Crystal chemical and energy analysis of partition coefficients of impurities during melt crystallization: The case of olivine

Abstract

Partition coefficients (K) between forsterite crystal and melt are experimentally determined for many univalent, bivalent, trivalent, and tetravalent trace elements. Using numerical modeling, we calculated the energies of intrinsic and impurity defects in forsterite (Edf) and the energies of dissolution of univalent, bivalent, trivalent, and tetravalent impurities (Eds). These results are compared with literature data. A linear dependence is established for the energy of defects on the charge of the impurity ion and the relative difference in the radii of the impurity and matrix ions Δr/d, where d is the average interatomic distance in the matrix. Partition coefficients are described by parabolic dependences on Δr/d and charge of the impurity ion using literature data on K of impurity elements in olivines and impurity ion dissolution energies. Linear dependences-RTlnK-(Δr/d)2 and Eds-(Δr/d)2 pass through the origin for isovalent substitutions and are well apart from it for heterovalent substitutions.

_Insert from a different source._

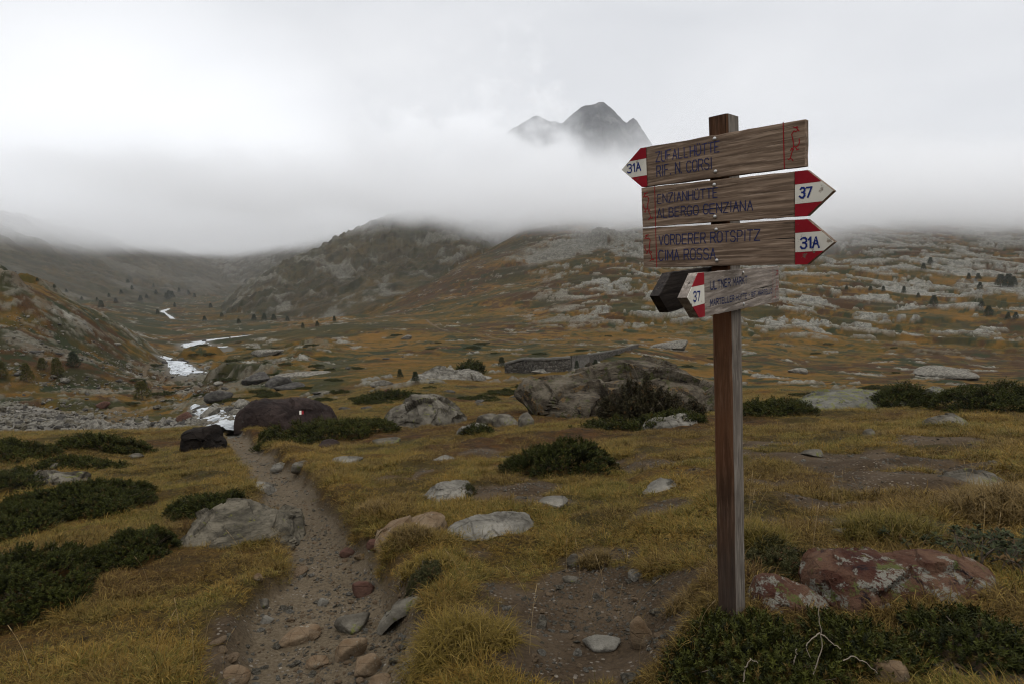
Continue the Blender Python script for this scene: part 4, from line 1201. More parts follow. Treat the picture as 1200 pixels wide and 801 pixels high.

Linear dependence (Δr/d)2 has a free term of about 200 kJ/mol, which is approximately equal to a half of the energy of formation of the Frenkel defect in forsterite; this defect maintains electroneutrality. If valency is compensated due to addition into the melt of an ion with another charge (than that of the impurity ion), Eds-(Δr/d)2 and-RTlnK-(Δr/d)2 lines at low (Δr/d)2 shift to the origin. This means that energy consumption for coupled isomorphism is lower than that for the formation of intrinsic structural defects. Correlation dependences are proposed for the distribution of impurities and the energy of their dissolution. They indicate the increasing contribution of the entropy components of impurity ion dissolution energy during heterovalent isomorphism.